Reducing Corporate Leverage

Efforts have been made to reduce leverage within real estate companies, such as reinstating the pledged supplementary lending (PSL) and implementing whitelists for real estate enterprises. These measures help address unsold inventories and provide necessary capital to real estate companies, easing the immediate financial pressures but not necessarily resolving the long-term debt cycle.

Alleviating Individual Debt

For individuals, resolving debt involves either increasing personal income or reducing debt obligations. Enhancing wages is a more sustainable solution but often challenging to implement. Reducing mortgage rates can provide immediate relief; for instance, a 25 basis point cut in mortgage rates could save a homeowner about 145 yuan monthly on a 1 million yuan, 30-year mortgage.

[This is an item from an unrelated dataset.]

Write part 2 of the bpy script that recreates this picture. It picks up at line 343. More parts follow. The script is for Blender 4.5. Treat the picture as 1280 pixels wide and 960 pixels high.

Looking Forward: Addressing Urban New Citizens’ Needs

With millions becoming urban residents yearly, ensuring they can afford homes is crucial. The hukou reforms mentioned in June 2022 aimed at promoting urbanization must be coupled with realistic financial support systems for these new urbanites to prevent exacerbating the debt cycle.

Conclusion

China’s real estate market does indeed have growth potential, supported by urbanization and migration. However, addressing the underlying issues of the hukou system and the associated debt cycles is crucial. Future policies should focus on creating more inclusive financial and social systems that support both current urban dwellers and new migrants. Only through comprehensive reforms can the cycle of debt be truly broken, ensuring sustainable development of the real estate market and overall economic stability.